Lettre à une amie

Merci pour ton message.

Oui je vais très bien — personnellement. Mais j’ai tous les jours l’impression de découvrir que la société dans laquelle je vie est plus malade que je ne le pensais. Ce déballage presque quotidien de petits et grands bobos, de copinages, de choix douteux et de processus viciés me fait très mal. Je n’arrive plus à prendre cela avec distance… il y a comme quelque chose qui nous rattrape, quelque chose qu’on a négligé et qui remonte soudainement à la surface.
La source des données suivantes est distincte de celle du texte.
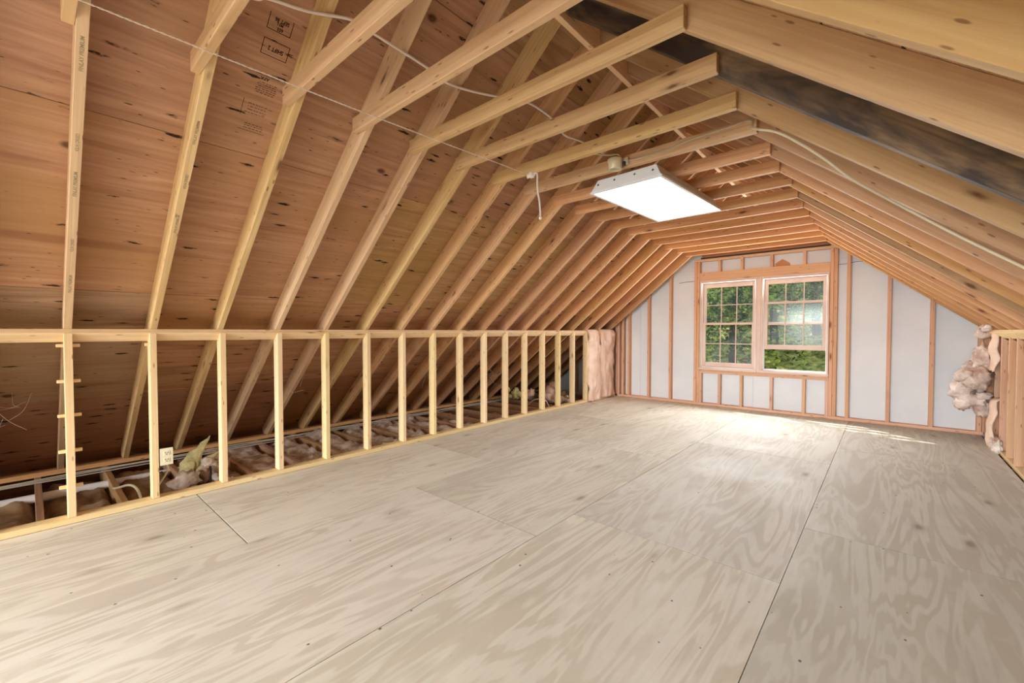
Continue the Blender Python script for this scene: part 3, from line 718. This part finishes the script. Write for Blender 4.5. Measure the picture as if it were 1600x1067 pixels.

L’invraisemblable journée d’hier est peut-être en train de devenir une sorte de point tournant — tellement d’images qui cristallisent toutes sortes d’impressions. Un début de haut le coeur. Je ne sais trop, j’ai probablement besoin d’un peu de temps pour réfléchir. Prendre du recul, si c’est encore possible.

J’avais prévu me rendre à Montréal en famille demain pour offrir aux enfants une première expérience de manifestation — sur le thème du bien commun (imprécis, certes, mais ouvert, généreux) ça me semblait une remarquable occasion éducative, une occasion rêvée (et rare) de faire sentir concrètement aux enfants « leur appartenance au collectif », l’existence de la Société. Et voilà que j’irai seul.

On ne sent plus de le faire en famille — après les images que les enfants ont vu à la télévision hier, ils n’ont pas une bonne impression de la chose. Ils comprennent qu’il faut que j’y aille et que je trouve cela important — indispensable — mais ils n’en seront pas partie prenante. J’ai été volé. On m’a confisqué une partie importante du sens de la journée de demain. C’est à l’image de l’ensemble, des dernières semaines et des derniers mois, et ça me reste en travers de la gorge.

Tu es troublée, me dis-tu. Je pense que c’est le bon mot pour décrire aussi mon état d’esprit.

Un trouble dont je ne sais encore trop ce qui ressortira…

À bientôt.

4 réflexions sur “Lettre à une amie

  1. C’est tout à fait cela. Être dépossédée des quelques certitudes qui me restent sur ma société. Troublant. Et ne pas savoir comment se réapproprier cela. Faut-il vraiment tout casser pour reconstruire? Peut-être. Ou peut-être avons-nous collectivement besoin d’une pause.

  2. Oui, le réveil est brutal. C’est grâce aux étudiants, on leur doit une fière chandelle, c’est vrai.
    Je réalise aussi que c’est grâce à la malhonnêteté de Charest également, qui s’est allumé une bombe dans la figure ou tiré une balle dans le pied. Ce sont les résidus de ce même sommeil qui fait qu’il est encore là à se penser crédible en père bienveillant et excédé.

    Le réveil sera brutal pour lui et son entourage. Je fais plus que l’espérer, j’y compte.